El- Metin
EL Metin: Kuvveti çok şiddetli olan demektir. Allah Metindir. Gücü her şeye yeten, kudreti sonsuz olandır. Şu âlem gibi milyarlarca âlemi yaratmak o kudretin nazarında bir çiçeği yaratmak kadar kolaydır. Hiçbir şeyin Metin olan o kudreti âciz bırakması düşünülemez.
El-Kavî ism-i şerifi, kudretin kemâlini ifade ettiği gibi, “El-Metîn” ismi de kuvvetin şiddetini bildirmektedir. Efendimiz (sav) Allah’ın Metin isminin hakikatine nüfuz ederek onu şöyle vasfetmiştir;
Ey azametine her şeyin boyun eğdiği, Ey kudretine her şeyin teslim olduğu, Ey izzetine karşı her şeyin zelil olduğu, Ey heybetine her şeyin huşu içinde boyun eğdiği, Ey saltanatına her şeyin teslim ol duğu, Ey korkusundan her şeyin alçaldığı, Ey haşyetinden dağların parçalandığı, Ey emriyle göklerin ayakta durduğu, Ey izni ile yeryüzünün istikrar bulduğu…
Şimdi El- Metin isminin tecellilerini kendimiz ve mahlûkat üzerinde görmeye çalışalım.
Günümüzdeki ilmî tespitlere göre her gün beş yüz bin kadar insan yaratılıyor. Buna göre yaklaşık olarak 1 saatte 14.400, bir saniyede ise dört insan yaratılıyor. İnsanın yaratıldığı o saniyede mikroplardan, bakterilerden, karıncalardan, sinek ve böceklerden, balıklardan hadsiz varlıkların da yaratıldığı, yine o saniyede bir milyona yakın bitkiler nevinden sonsuz fertlerin yaratıldığı göz önüne alınırsa, saniyenin patladığı, zamanın ortadan kalktığı görülür, bir anda sonsuz mahlûkat yaratmanın, O kudreti aciz etmediği açıkça anlaşılır.
Yaratılan bu sayısız mahlûkata daha ince bir nazar ile baktığımızda onlardaki intizam, denge, besleme, terbiye etme, yaşatma, öldürme gibi, hadsiz fiillerin de birlikte icra edildiğini müşahede ederiz. Bu fiillerin tümü birlikte düşünüldüğünde El Metin olan Allah’ın kudretinin azamet ve nihayetsizliği güneş gibi ortaya çıkar.

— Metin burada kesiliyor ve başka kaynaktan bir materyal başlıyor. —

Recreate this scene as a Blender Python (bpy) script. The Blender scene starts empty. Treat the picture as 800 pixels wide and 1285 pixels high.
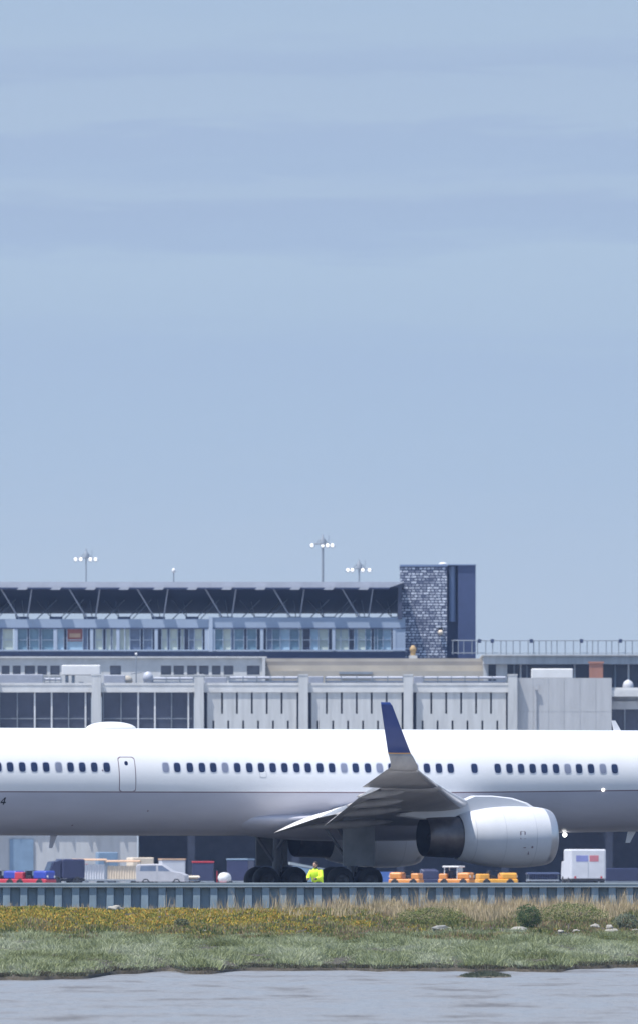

Aynı anda sema denizindeki, şu hadsiz yıldızlar, şu uçsuz bucaksız sistemler, hep O Metin olan Allah’ın kudretinin tecelligâhıdır. Her an böyle milyarlarca kâinatı yaratsa, bunların tümü o kudret nazarında yine bir zerre kadar da olamaz. Haşmetli bir dağın ayinedeki tecellisinin bir çakıl taşı ağırlığında bile olmaması gibi, varlık âlemindeki bütün kudret tecellilerinin de O Kadir-i Mutlak’ı yorması, âciz bırakması düşünülemez.

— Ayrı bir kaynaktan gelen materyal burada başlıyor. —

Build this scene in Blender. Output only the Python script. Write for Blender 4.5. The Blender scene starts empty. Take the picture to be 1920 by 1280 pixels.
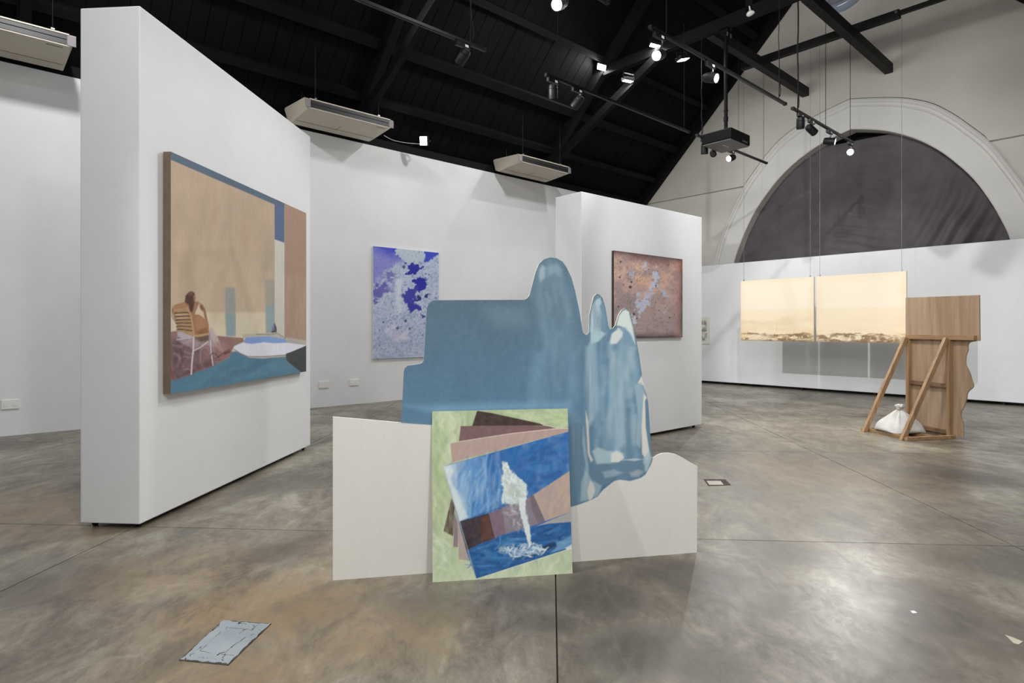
import bpy, bmesh, math, random
import numpy as np
from mathutils import Vector, Matrix, geometry as G

S = bpy.context.scene
COL = S.collection
random.seed(7)
rng = np.random.default_rng(11)

# ------------------------------------------------------------------ camera
F = 1127.0            # focal length in pixels of the 1920 wide frame
H = 1.1               # lens height
HZ = 616.0            # horizon row
cam_d = bpy.data.cameras.new('camera')
cam = bpy.data.objects.new('camera', cam_d)
COL.objects.link(cam)
cam.location = (0, 0, H)
cam.rotation_euler = (math.pi / 2, 0, 0)
cam_d.sensor_width = 36
cam_d.lens = F / 1920 * 36
cam_d.shift_y = (HZ - 640) / 1920
cam_d.clip_start = 0.05
S.camera = cam
S.view_settings.view_transform = 'Standard'
S.view_settings.look = 'None'
S.view_settings.gamma = 1
S.view_settings.use_curve_mapping = False
S.view_settings.exposure = 0.4
wd = bpy.data.worlds.new('world')
S.world = wd
wd.use_nodes = True
wd.node_tree.nodes['Background'].inputs[0].default_value = (0.02, 0.02, 0.022, 1)
wd.node_tree.nodes['Background'].inputs[1].default_value = 0.3

# room frame: u runs along the long left wall, v across the room
TH = math.atan2(1, 1.109)
CU, SU = math.cos(TH), math.sin(TH)
VL = 8.05             # left wall
UE = 11.4             # end wall
UB = -5.0             # wall behind the camera
VR = -1.3             # right wall
HL = 3.83             # left wall height
VC = 3.82             # ridge line / arch axis


def R(u, v, z=0.0):
    return Vector((u * CU - v * SU, u * SU + v * CU, z))


def lamp(kind, loc, target, power, size=0.1, angle=None, col=(1, 0.995, 0.985), blend=0.5):
    d = bpy.data.lights.new('lamp_light', kind)
    d.energy = power
    d.color = col
    if kind == 'SPOT':
        d.spot_size = math.radians(angle or 60)
        d.spot_blend = blend
        d.shadow_soft_size = size
    elif kind == 'AREA':
        d.shape = 'SQUARE'
        d.size = size
    else:
        d.shadow_soft_size = size
    o = bpy.data.objects.new('lamp_light', d)
    COL.objects.link(o)
    o.location = loc
    if target is not None:
        o.rotation_euler = (Vector(target) - Vector(loc)).to_track_quat('-Z', 'Y').to_euler()
    return o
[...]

Allahu Teâlâ, El-Metin ismi ile kuvvet ve kudretinin şiddetini mahlûkat aynalarında göstermektedir. Tüm varlıkların külfetsiz, süratle, kolaylıkla ve her şeyin kendine lâyık bir surette sanatla yaratılmasında El Metin ismi tecelli ettiği gibi her şeyin varlığında, devam ve bekasında da El Metin isminin tecellileri gözükmektedir. Her şey o ezelî kudrete muhtaçtır. Mahlûkatın yaratılması veya yaratılmaması, O’nun mutlak kudretinde hiçbir değişiklik meydana getirmez. Yaratılan bütün varlıklar, O’nun kudretine mahkûm ve muhtaç, O ise her şeye hâkim ve her şeye kadirdir. Bu ismi şerife karşı vazifemiz ise şudur;
İnsan âleme ibret nazarıyla bakmalı; Her şeyin varlık âlemine çıkmasında, devam ve bekasında o sonsuz kudretin tecellisini görmelidir. Bu kadar çok mahlûkatın bu kadar kolay ve süratle, karıştırmadan, sanatla yaratıldığını görüp Ya Metin, Ya Metin diyerek Rabbini zikretmelidir.
Yine insan El Metin isminin şu âlemdeki tecellilerini gördükçe aşk ile hayret ile secdeye kapanmalı ona kul olmayı en büyük şeref ve devlet bilmelidir.
Hadiseler karşısında hiçbir zaman metanetini kaybetmemeli, Metin olan Rabbine dayanarak kuvvet ve kudreti ondan bilmeli ve ondan istemelidir.